Can I employ someone as a doormat?

Posted: 26 September 2011

Have you ever walked through the city and seen those people holding signs advertising something? They can be found on busy street corners or open air shopping malls. Their signs point the way to a restaurant lunch deal, the nearest bottle shop or cheap parking. You might have similarly seen someone outside a pizza shop waving a sign to passing traffic highlighting cheap lunchtime meals.

I have a problem with this; in fact we should all have a problem with this. It is not a problem with advertising; it is a problem with the fact that people are being used simply as sign posts. Sometimes the people are handing out advertising material as well and this lessens (a little) the problem because at least there is interaction with people as part of the job. However to simply strap a sign to a human person and have them stand in one place or even walk around effectively treats them as an object; it is below our dignity as people.

I am sure they get paid for this task, although of course it would not be much, but even so, payment does not make an unjust action just. I might decide to hire a person to lie across the threshold of my door so that I can wipe my shoes on them as I enter the house. I may pay them, and pay them well for being my doormat, but, is it right to use a person as a doormat? If someone freely chooses to sell their human dignity to me, am I able to buy it? I would say the answer is no.
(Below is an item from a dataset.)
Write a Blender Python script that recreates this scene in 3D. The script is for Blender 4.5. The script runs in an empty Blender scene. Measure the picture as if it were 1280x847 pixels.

Each of us is a personal subject, a being that thinks, perceives and intends. We belong to no one else. A subject directs what actions will take place. An object on the other hand, has actions directed to it, I am using a chair to sit on, I am using a mug to drink coffee. An object is always just that, an object, if my mug cracks, I will just get another one, it is dispensable. We begin to encounter problems when we lose the distinction between subjects and objects. If I turn a person into my doormat, I have made that person into an object, similarly, if I pay a person to act as a signpost.

The thing with human dignity is that it is innate; it is naturally within each of us. Dignity is not something that society bestows for passing certain milestones. It is not like acquiring a driving licence and it is not like graduating from university. It cannot be sold and it cannot be lost. That is why the life of the migrant, the intellectually disabled adult, the brilliant scientist, and the drug addicted gangster are all of equal worth. Christian tradition would say that every human person is sacred because they are created in the image of God but belief in the dignity of human life certainly extends beyond Christianity.

Early in his Pontificate, Pope John Paul II, wrote an encyclical titled, Laborem Exercens, which was on the subject of human work. The Pope wrote at length about the value of human work and that determining its value is not primarily in “the kind of work being done but the fact that the one who is doing it is a person”. Whether one is employed to govern the nation or sweep the streets of that nation, John Paul writes that work must enable a person to become “more a human being and not be degraded by it”. A person who is working should never experience a lowering of their dignity.

It is not to say that difficult work or boring work is below a person, but when the person doing the task is seen as only an impersonal force and not as an individual then we begin to move into problems. Even though we all need to work to survive, the essential distinction is that work is for ‘the person’ and not the person ‘for work’.

If employers wish to erect signs advertising their products and services then they should seek permission from the council for a sign post, and not offer a “job” where the person is given no more value than a metal pole. Offering jobs that are below human dignity does not benefit society; they only serve to make all of us a little bit poorer because we begin to perceive things that are not normal as a part of normal life.